INPUT:
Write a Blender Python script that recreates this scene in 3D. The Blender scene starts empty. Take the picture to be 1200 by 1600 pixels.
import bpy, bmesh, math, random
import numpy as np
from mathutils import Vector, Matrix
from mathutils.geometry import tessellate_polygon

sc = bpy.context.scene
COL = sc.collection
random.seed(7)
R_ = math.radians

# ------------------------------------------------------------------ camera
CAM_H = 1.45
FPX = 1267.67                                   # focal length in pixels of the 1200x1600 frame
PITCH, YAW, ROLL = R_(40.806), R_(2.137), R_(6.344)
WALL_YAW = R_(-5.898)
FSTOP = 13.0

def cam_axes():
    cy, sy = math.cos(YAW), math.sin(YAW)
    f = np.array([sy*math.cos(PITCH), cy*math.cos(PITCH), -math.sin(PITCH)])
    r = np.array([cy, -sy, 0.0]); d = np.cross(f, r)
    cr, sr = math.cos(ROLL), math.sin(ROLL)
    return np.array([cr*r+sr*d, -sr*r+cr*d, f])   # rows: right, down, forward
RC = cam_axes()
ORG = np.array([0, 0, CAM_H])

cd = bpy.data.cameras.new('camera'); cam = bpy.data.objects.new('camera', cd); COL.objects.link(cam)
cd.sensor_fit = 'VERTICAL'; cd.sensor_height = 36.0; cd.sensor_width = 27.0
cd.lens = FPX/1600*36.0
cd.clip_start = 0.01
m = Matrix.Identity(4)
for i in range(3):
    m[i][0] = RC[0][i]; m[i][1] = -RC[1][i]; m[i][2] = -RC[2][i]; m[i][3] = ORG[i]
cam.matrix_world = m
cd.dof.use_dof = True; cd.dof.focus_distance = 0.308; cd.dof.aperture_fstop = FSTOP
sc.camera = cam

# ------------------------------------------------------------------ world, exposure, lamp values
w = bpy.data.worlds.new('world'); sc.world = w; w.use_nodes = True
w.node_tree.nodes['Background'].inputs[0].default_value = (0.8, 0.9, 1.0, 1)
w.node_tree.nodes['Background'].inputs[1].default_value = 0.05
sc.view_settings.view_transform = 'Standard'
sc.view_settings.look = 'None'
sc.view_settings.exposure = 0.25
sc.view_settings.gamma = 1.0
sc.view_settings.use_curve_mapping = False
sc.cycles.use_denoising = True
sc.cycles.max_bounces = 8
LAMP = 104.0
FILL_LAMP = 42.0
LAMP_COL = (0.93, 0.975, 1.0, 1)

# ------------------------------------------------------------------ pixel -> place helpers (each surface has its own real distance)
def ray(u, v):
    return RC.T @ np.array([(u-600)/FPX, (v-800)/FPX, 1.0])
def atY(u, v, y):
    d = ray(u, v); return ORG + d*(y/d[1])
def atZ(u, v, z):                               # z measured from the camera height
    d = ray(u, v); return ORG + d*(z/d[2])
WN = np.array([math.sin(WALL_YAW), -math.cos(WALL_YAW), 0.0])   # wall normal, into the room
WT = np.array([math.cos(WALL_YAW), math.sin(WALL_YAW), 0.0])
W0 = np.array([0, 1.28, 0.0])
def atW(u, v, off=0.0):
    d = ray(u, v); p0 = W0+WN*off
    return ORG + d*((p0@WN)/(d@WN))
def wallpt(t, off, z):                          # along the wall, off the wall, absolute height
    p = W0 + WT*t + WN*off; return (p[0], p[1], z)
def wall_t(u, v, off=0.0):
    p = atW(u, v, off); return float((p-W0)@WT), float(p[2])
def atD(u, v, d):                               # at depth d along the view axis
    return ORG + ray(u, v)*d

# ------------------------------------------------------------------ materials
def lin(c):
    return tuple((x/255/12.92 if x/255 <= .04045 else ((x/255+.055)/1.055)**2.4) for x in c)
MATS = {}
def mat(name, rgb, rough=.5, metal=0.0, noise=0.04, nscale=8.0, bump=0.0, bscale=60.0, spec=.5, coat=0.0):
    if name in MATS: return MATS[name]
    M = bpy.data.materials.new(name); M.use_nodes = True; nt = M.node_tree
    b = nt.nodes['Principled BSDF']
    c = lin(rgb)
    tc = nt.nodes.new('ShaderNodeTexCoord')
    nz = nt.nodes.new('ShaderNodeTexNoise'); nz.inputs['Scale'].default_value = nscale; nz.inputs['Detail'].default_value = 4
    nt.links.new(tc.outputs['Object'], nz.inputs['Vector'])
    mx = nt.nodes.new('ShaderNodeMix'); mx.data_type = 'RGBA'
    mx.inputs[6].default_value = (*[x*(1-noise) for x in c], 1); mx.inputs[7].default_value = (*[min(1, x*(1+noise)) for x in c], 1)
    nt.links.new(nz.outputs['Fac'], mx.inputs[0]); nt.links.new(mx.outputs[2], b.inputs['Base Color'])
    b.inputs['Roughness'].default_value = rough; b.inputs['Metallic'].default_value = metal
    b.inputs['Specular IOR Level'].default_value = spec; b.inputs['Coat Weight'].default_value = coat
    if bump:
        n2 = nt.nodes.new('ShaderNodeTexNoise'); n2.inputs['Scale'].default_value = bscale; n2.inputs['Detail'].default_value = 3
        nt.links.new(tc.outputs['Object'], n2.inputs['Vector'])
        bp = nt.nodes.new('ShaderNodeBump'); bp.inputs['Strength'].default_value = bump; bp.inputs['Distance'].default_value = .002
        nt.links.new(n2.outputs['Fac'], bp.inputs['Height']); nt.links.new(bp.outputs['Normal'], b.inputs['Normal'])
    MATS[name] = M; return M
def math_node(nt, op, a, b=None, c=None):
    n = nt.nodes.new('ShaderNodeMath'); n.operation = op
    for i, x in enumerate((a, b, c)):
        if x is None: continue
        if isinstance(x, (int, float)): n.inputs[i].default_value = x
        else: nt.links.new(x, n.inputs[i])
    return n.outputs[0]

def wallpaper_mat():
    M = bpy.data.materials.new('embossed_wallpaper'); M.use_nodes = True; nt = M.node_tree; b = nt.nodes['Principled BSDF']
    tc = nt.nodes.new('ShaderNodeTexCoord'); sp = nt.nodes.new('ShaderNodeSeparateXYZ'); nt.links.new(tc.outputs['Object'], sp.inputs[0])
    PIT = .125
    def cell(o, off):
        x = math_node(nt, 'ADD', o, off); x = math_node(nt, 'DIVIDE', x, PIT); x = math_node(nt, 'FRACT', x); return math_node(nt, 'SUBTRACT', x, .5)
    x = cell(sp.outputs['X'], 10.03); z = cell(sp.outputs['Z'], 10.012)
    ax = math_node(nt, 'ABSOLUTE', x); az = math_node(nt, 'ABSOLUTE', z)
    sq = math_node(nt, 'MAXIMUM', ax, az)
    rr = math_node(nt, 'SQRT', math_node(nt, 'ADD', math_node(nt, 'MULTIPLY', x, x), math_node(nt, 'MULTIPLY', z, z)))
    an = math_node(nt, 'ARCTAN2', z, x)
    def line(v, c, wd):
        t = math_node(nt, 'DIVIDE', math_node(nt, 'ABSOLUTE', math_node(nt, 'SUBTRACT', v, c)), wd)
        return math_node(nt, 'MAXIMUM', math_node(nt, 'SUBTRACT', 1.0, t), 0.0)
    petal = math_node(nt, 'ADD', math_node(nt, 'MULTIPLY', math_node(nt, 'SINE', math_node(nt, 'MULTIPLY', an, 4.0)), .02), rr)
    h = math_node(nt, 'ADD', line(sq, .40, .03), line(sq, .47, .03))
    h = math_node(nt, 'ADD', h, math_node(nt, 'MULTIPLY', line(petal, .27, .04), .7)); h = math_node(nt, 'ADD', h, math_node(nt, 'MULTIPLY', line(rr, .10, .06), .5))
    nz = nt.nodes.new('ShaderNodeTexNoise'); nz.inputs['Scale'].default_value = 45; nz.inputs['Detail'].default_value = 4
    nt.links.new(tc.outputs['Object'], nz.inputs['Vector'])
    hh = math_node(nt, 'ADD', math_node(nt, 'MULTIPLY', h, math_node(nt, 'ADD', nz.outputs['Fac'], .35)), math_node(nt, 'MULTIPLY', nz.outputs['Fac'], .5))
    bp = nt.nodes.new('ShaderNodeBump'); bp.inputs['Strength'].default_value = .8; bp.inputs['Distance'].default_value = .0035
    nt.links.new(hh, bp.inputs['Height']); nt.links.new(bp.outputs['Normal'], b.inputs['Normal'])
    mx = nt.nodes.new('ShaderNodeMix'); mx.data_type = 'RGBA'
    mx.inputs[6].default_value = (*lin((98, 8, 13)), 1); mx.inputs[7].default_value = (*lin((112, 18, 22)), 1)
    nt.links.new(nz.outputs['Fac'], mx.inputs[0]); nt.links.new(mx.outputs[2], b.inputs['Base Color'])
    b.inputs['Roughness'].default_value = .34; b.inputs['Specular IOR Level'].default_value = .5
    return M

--

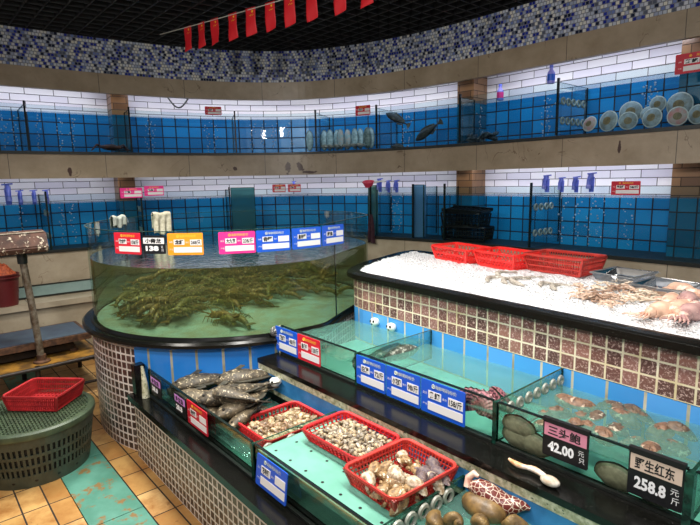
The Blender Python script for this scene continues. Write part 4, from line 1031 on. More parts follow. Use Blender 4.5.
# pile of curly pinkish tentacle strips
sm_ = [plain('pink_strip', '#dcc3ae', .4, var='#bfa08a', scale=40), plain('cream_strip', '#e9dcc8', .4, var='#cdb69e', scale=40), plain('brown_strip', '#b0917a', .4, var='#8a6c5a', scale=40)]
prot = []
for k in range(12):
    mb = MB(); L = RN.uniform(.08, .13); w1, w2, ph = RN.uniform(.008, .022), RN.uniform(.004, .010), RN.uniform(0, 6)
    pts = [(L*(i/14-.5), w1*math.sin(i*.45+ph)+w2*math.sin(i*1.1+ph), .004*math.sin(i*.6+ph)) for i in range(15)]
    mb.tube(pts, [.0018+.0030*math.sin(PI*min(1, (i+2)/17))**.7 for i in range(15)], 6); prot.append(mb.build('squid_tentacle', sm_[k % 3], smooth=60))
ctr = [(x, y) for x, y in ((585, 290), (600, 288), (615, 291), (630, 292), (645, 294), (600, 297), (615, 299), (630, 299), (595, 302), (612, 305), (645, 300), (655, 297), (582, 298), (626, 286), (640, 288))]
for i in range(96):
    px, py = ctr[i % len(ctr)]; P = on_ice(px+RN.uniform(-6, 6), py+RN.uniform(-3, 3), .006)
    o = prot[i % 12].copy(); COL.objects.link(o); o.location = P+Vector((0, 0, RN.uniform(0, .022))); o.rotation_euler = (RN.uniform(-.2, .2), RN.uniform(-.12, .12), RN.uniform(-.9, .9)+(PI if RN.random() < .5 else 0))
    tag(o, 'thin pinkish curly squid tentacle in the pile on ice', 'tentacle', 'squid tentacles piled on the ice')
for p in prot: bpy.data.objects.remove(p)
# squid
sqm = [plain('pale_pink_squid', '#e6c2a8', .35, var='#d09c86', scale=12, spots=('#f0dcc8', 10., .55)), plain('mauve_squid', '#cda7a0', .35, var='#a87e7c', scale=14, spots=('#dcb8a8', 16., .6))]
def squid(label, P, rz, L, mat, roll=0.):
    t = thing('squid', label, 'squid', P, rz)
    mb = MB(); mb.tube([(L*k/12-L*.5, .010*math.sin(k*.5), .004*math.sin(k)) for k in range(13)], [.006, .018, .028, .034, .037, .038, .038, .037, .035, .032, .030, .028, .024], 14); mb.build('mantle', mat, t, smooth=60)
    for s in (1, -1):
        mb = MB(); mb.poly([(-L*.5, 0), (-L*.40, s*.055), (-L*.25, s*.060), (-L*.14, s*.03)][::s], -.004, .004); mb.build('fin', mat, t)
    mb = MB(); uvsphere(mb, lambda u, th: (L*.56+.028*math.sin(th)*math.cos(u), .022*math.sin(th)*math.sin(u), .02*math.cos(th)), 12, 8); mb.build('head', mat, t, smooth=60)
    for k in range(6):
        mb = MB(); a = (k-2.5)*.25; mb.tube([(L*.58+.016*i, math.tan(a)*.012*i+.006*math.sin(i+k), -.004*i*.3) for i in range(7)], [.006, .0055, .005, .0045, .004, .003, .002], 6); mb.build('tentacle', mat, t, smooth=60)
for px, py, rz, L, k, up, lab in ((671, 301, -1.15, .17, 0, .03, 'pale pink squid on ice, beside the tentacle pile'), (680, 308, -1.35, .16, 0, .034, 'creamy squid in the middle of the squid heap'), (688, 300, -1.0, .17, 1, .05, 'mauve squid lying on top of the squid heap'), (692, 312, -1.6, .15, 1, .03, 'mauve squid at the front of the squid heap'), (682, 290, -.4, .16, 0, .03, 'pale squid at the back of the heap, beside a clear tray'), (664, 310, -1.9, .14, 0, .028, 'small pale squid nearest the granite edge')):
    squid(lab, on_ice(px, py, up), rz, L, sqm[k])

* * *

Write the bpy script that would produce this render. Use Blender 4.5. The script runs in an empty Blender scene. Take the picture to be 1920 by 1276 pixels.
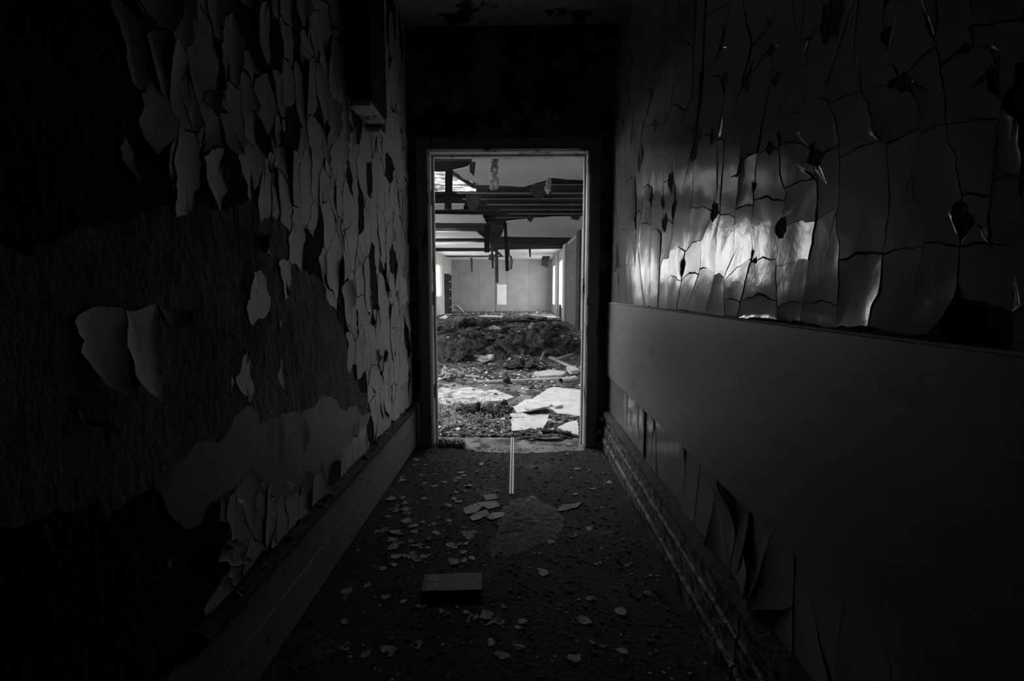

THE REQUEST: From the records above, extract exactly and only the lines that begin at the line with "Write a Blender" and stop after the line with "LAMP_COL = (0.93, 0.975, 1.0, 1)".

RIGHT ANSWER:
Write a Blender Python script that recreates this scene in 3D. The Blender scene starts empty. Take the picture to be 1200 by 1600 pixels.
import bpy, bmesh, math, random
import numpy as np
from mathutils import Vector, Matrix
from mathutils.geometry import tessellate_polygon

sc = bpy.context.scene
COL = sc.collection
random.seed(7)
R_ = math.radians

# ------------------------------------------------------------------ camera
CAM_H = 1.45
FPX = 1267.67                                   # focal length in pixels of the 1200x1600 frame
PITCH, YAW, ROLL = R_(40.806), R_(2.137), R_(6.344)
WALL_YAW = R_(-5.898)
FSTOP = 13.0

def cam_axes():
    cy, sy = math.cos(YAW), math.sin(YAW)
    f = np.array([sy*math.cos(PITCH), cy*math.cos(PITCH), -math.sin(PITCH)])
    r = np.array([cy, -sy, 0.0]); d = np.cross(f, r)
    cr, sr = math.cos(ROLL), math.sin(ROLL)
    return np.array([cr*r+sr*d, -sr*r+cr*d, f])   # rows: right, down, forward
RC = cam_axes()
ORG = np.array([0, 0, CAM_H])

cd = bpy.data.cameras.new('camera'); cam = bpy.data.objects.new('camera', cd); COL.objects.link(cam)
cd.sensor_fit = 'VERTICAL'; cd.sensor_height = 36.0; cd.sensor_width = 27.0
cd.lens = FPX/1600*36.0
cd.clip_start = 0.01
m = Matrix.Identity(4)
for i in range(3):
    m[i][0] = RC[0][i]; m[i][1] = -RC[1][i]; m[i][2] = -RC[2][i]; m[i][3] = ORG[i]
cam.matrix_world = m
cd.dof.use_dof = True; cd.dof.focus_distance = 0.308; cd.dof.aperture_fstop = FSTOP
sc.camera = cam

# ------------------------------------------------------------------ world, exposure, lamp values
w = bpy.data.worlds.new('world'); sc.world = w; w.use_nodes = True
w.node_tree.nodes['Background'].inputs[0].default_value = (0.8, 0.9, 1.0, 1)
w.node_tree.nodes['Background'].inputs[1].default_value = 0.05
sc.view_settings.view_transform = 'Standard'
sc.view_settings.look = 'None'
sc.view_settings.exposure = 0.25
sc.view_settings.gamma = 1.0
sc.view_settings.use_curve_mapping = False
sc.cycles.use_denoising = True
sc.cycles.max_bounces = 8
LAMP = 104.0
FILL_LAMP = 42.0
LAMP_COL = (0.93, 0.975, 1.0, 1)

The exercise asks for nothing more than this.